Товарищ Слава — так называли китайцы Вячеслава Чаленко, военного цензора газеты «Шихуажи бао» («Голос правды»). Для них Вячеслав Маркович был всего лишь офицером Рабоче-крестьянской Красной армии, освободившей Китай от многовекового ига оккупантов. Даже любимая жена Мария, прожившая с ним 58 лет, долгое время не знала, что муж — агент советской разведки. Он до сих пор в совершенстве владеет китайским и в свои 90 лет выглядит на 60… ПРОВЕРЕНО: НЕВЕСТА «ЧИСТАЯ»

— Вячеслав Маркович, каким ветрами вас занесло в Китай?

— В 1936 году меня призвали в Рабоче-крестьянскую Красную армию. Через год службы предложили поступить в Дальневосточный университет (Владивосток) на военный факультет, где изучали китайский язык. После его окончания я прошел двухгодичные курсы при разведывательном управлении войск Дальнего Востока. И только тогда было принято решение о моей спецкомандировке в Китай. Поскольку холостых за границу не пускали, пришлось в срочном порядке искать невесту.

— И где же вы ее встретили?

— На танцплощадке в хабаровском Доме офицеров. Мою девушку звали Марией. Она была очень красивая. Перед тем как предложить ей руку и сердце, я сообщил об этом в «компетентные органы». В то время выехать за границу было очень сложно. Это сейчас получил загранпаспорт — и езжай куда душа желает. А тогда каждого проверяли, начиная от деда-прадеда. Разумеется, рассказывать об этом невесте я не мог. И поэтому пошел на маленькую хитрость: свою Машу я «сдал»… в КГБ.

— Что вот так взяли и сдали?

— Ну, не совсем так. Я назначил ей свидание в ресторане и попросил захватить свой паспорт: дескать, там открыли новый зал, куда пускают только по паспортам. Когда Мария доверила мне свой паспорт, переписал из него все необходимые данные и передал их для проверки в соответствующие органы. Через пять дней мне сообщили, что биография моей любимой чистая, как слеза младенца.

— Свадьбу, наверное, сыграли в ресторане…

— Какой ресторан?! Свадьбы у нас как таковой, можно сказать, и не было.
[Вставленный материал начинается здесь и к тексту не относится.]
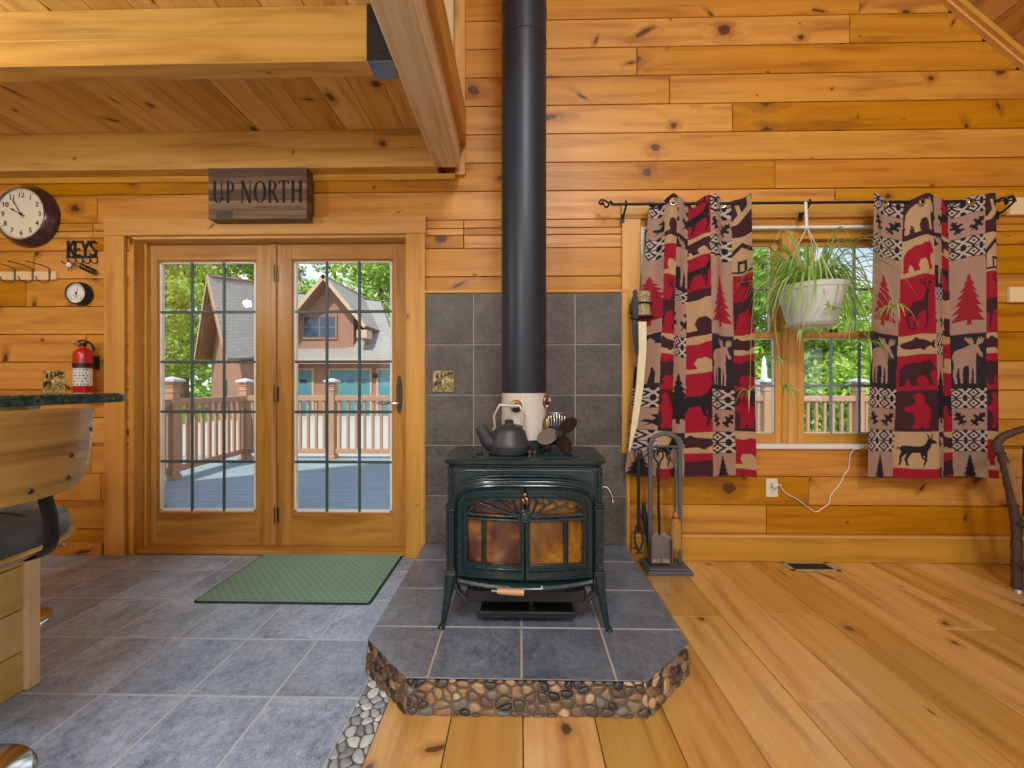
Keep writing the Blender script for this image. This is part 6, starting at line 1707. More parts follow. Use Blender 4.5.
def make_stool(loc, rz, label):
    t = thing('bar_stool', loc, label, 'bar stool', 'bar stools', rz)
    R = .225
    mb = MB(); mb.lathe([(0, .0), (R, .0), (R, .006), (R*.96, .014), (R*.5, .028), (.04, .05), (.034, .06), (0, .06)], (-.10, .04, .0005), 56); mb.build('base_disc', M['chrome'], t, local=True)
    mb = MB(); mb.tube([(-.10, .04, .05), (-.10, .04, .36)], .030, 20); mb.tube([(-.10, .04, .35), (-.09, .036, .50), (-.02, .01, .66)], .021, 20); mb.build('column', M['chrome'], t, local=True)
    # seat shell and cushion: rounded square, dished
    def se(a, r, n=3.2): c, s = cos(a), sin(a); return r*abs(c)**(2/n)*(1 if c >= 0 else -1), r*abs(s)**(2/n)*(1 if s >= 0 else -1)
    def disc(mb, lay, mi=0):
        v = []; f = []; k = 48
        for r, z, dz in lay:
            for i in range(k):
                x, y = se(2*pi*i/k, r); v.append((x, y, z+dz*((y/.23)**2-.4*(x/.23))))
        for q in range(len(lay)-1):
            for i in range(k): f.append((q*k+i, q*k+(i+1) % k, (q+1)*k+(i+1) % k, (q+1)*k+i))
        f.append(tuple((len(lay)-1)*k+i for i in range(k))); f.append(tuple(reversed(range(k)))); mb.add(v, f, mi, 'y')
    mb = MB(); disc(mb, [(.10, .660, .0), (.195, .675, .010), (.230, .699, .022), (.235, .709, .026), (.228, .711, .026)]); mb.build('seat_shell', M['oak'], t, local=True)
    mb = MB(); disc(mb, [(.218, .705, .024), (.225, .725, .024), (.218, .760, .020), (.195, .783, .014), (.13, .792, .008), (.05, .787, .0)]); cu = mb.build('cushion', M['leather'], t, local=True, ang=60)
    mb = MB()
    for y in (-.075, .075): mb.tube([(x, y, .7925-.02*max(0, (abs(x)-.10)/.1)**2*1.0+.0) for x in [-.19+.38*i/20 for i in range(21)]], .0028, 6)
    mb.build('seam', M['ink'], cu, local=True)
    # bent plywood back, concave towards the seat (faces +x outwards)
    mb = MB(); cx = -.225; rad = .485; th = .012; NA, NZ = 40, 14; amax = radians(30)
    def edge(a):
        u = abs(a)/amax; zt, zb = 1.075-.004*u, .842+.012*u*u
        if u > .80: q = (u-.80)/.20; zt -= .030*(1-sqrt(max(0, 1-q*q)))
        if u > .42: q = (u-.42)/.58; zb += .175*(1-sqrt(max(0, 1-q*q)))
        return zb, zt
    v = []; f = []
    for lay, rr_ in ((0, rad), (1, rad-th)):
        for i in range(NA+1):
            a = -amax+2*amax*i/NA; zb, zt = edge(a)
            for j in range(NZ+1):
                z = zb+(zt-zb)*j/NZ; r = rr_+.015*((z-.85)/.22)-.022*abs(a/amax)**5
                v.append((cx+r*cos(a), r*sin(a), z))
    n = (NA+1)*(NZ+1); idx = lambda l, i, j: l*n+i*(NZ+1)+j
    for i in range(NA):
        for j in range(NZ):
            f.append((idx(0, i, j), idx(0, i+1, j), idx(0, i+1, j+1), idx(0, i, j+1))); f.append((idx(1, i, j), idx(1, i, j+1), idx(1, i+1, j+1), idx(1, i+1, j)))
        f.append((idx(0, i, NZ), idx(0, i+1, NZ), idx(1, i+1, NZ), idx(1, i, NZ))); f.append((idx(0, i, 0), idx(1, i, 0), idx(1, i+1, 0), idx(0, i+1, 0)))
    for j in range(NZ):
        f.append((idx(0, 0, j), idx(0, 0, j+1), idx(1, 0, j+1), idx(1, 0, j))); f.append((idx(0, NA, j), idx(1, NA, j), idx(1, NA, j+1), idx(0, NA, j+1)))
    mb.add(v, f, 0, 'y', uvoff=(3.1, 5.2)); bk = mb.build('backrest', M['oak'], t, local=True, ang=45)
    # inner pad
    mb = MB(); v = []; f = []; rp = rad-th-.002
    for i in range(25):
        a = -amax*.86+2*amax*.86*i/24
        for j in range(8):
            z = .885+.165*j/7; r = rp-.025*sin(pi*i/24)**.5*sin(pi*j/7)**.5+.015*((z-.85)/.22)-.005; v.append((cx+r*cos(a), r*sin(a), z))
    for i in range(24):
        for j in range(7): f.append((i*8+j, i*8+j+1, i*8+9+j, i*8+8+j))
    mb.add(v, f); mb.build('back_pad', M['leather'], bk, local=True)
    # bolts
    for a, z in ((.40, 1.005), (.235, .942), (.225, .880), (.02, .868), (-.235, .942), (-.40, 1.005), (-.225, .880)):
        mb = MB(); r = rad+.015*((z-.85)/.22)-.022*abs(a/amax)**5; p = (cx+r*cos(a), r*sin(a), z); q = Vector((0, 0, 1)).rotation_difference(Vector((cos(a), sin(a), 0))).to_matrix().to_4x4()
        mb.lathe([(0, .004), (.005, .0035), (.008, 0)], (0, 0, 0), 14, M=Matrix.Translation(p) @ q); mb.build('bolt', M['bronze'], bk, local=True)
    # flat steel strap from the back to under the seat
    for a in (.135, -.135):
        mb = MB(); yy = (rad)*sin(a); x0 = cx+(rad-.002)*cos(a)
        mb.tube(bez([(x0-.022, yy, .93), (x0-.020, yy, .85), (x0-.004, yy, .78), (x0-.004, yy, .71), (x0-.03, yy*.98, .680), (x0-.09, yy*.95, .672), (.02, yy*.6, .662)], 8), [(.0035, .019)]*49, 8, flat=(1, 0, 0)); mb.build('strap', M['blackmetal'], t, local=True)
    return t
s1_ = make_stool((-1.50, -1.645, 0.0003), radians(2), 'near bar stool with bent plywood back and black cushion at the granite bar')
s2_ = copy_tree(s1_); s2_.location = (-2.57, -.80, 0.0003); s2_.rotation_euler = (0, 0, radians(180)); s2_['label'] = 'far bar stool beyond the bar end, mostly hidden, its chrome base edge showing'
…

Я купил бутылку водки, пригласил Марию к своим родителям, и мы сообразили на четверых. А через несколько дней нам пришлось уехать в Китай. У меня был хороший особняк в городе Дальний. Это примерно в 100 километрах от Порт-Артура, где размещалась наша 39-я армия.

— Кем же вы там работали?

— Я возглавлял издательство и был цензором газеты «Шихуажи бао» («Голос правды»). Без моей подписи и печати номер в свет не выходил. В моем подчинении состояли 150 китайцев, которые печатали и распространяли нашу газету. Кроме того, на территории Китая и Кореи я выполнял ряд ответственных поручений.

— Что это были за поручения?

— Они до сих пор хранятся втайне. Речь идет о совершенно секретных операциях…

— Но ведь прошло уже более полувека. Неужели вы и по сей день боитесь пролить свет на истину?

— Сегодня я могу привести только один факт, о котором военные историки поныне умалчивают. Перед началом Второй мировой войны советское командование знало о Дальнем Востоке по картам, изданным еще в царствование Николая II. Китайские разведчики, работавшие на Советский Союз, их так и не откорректировали. Когда наши военные «верхи» увидели, что те карты уже не соответствуют действительности, поступило распоряжение о проведении экспедиции вдоль китайско-советской границы. Поскольку я знал китайский, меня назначили заместителем начальника этой экспедиции. Нам выделили необходимую технику и прислали специалистов из Москвы. Чтобы собрать соответствующие данные о приграничных районах, нам пришлось потратить целых три месяца.

— Как же Москва оценила ваши заслуги?

— Думаю, никак. Насколько мне известно, многие наши разведданые, отправленные «наверх», зачастую попросту игнорировались…

— Китайцы подозревали, что вы — советский агент?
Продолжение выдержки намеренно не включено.